Not long ago, just as the season of Lent had got underway, a friend complained to me, “I know it’s Lent, but where’s the joy?” It is easy to understand why Lent is often misunderstood as a period of savage and destructive negativity. Doesn’t it encourage a despairing view of life “full of sound and fury”? It begins, after all, with Ash Wednesday and the grim reminder that we are dust and to dust we shall return. This is hardly the prelude to a party! Nevertheless, reminders of our mortality are salutary. Understood in the context of a life of faith, they prepare us for a celebration. Lent is about getting ready for a banquet, about preparing for a wild party.

While there can be a great deal of fun in a spur-of-the-moment party, the preparation for a great banquet takes a lot of time and effort. Getting ourselves ready for this particular wild celebration demands our being willing to be probed by hard questions about the meaning of our longing. This particular party requires that we bring with us, especially our passion and our need.

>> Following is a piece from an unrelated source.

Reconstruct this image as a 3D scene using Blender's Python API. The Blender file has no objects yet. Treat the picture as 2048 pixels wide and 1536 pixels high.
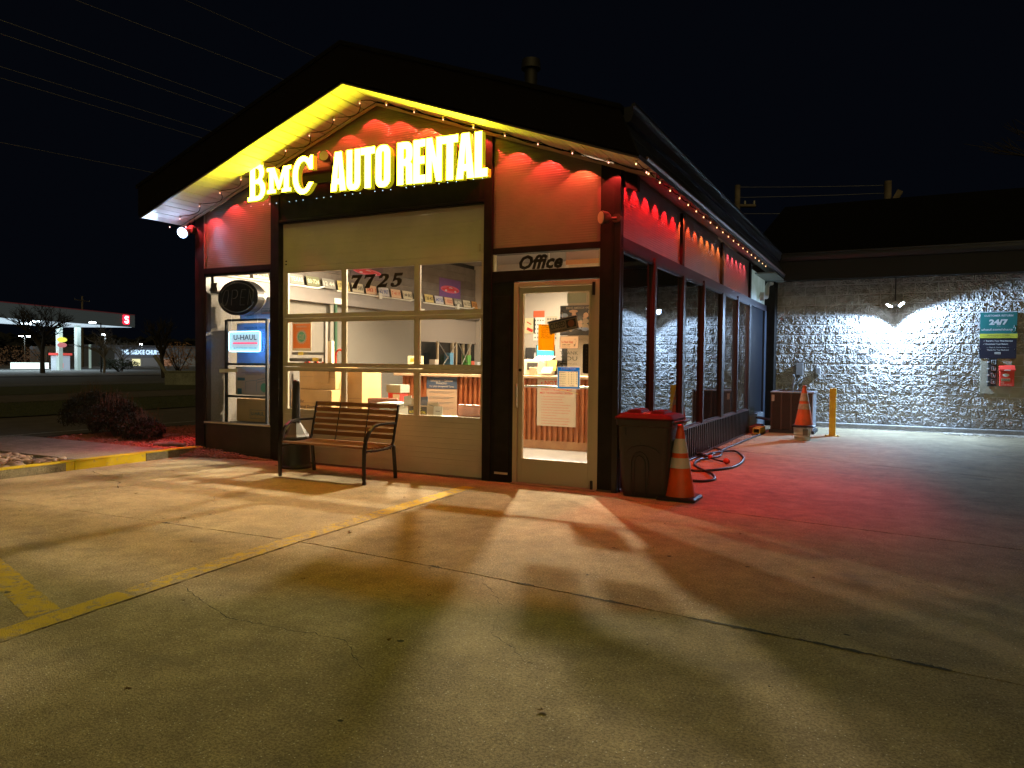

We live in an age when everything has to be palatable and easily digestible. Hard questions and tough decisions have to be reduced to the-consistency of cream of wheat. We have neither the stomach nor the teeth for solid food. Lent, however, is a time when real meat is served to feed the mind as well as the soul. There used to be a steak house in New York that displayed a sign: “If you find our steaks tough, then quit. We don’t want weaklings here!” Lent is a serious time and, if the moment is right, it can present us with life and death issues. It isn’t, however, meant to be a grim time. It is an opportunity for truth-telling, for our discovering the true grounds of joy and hope.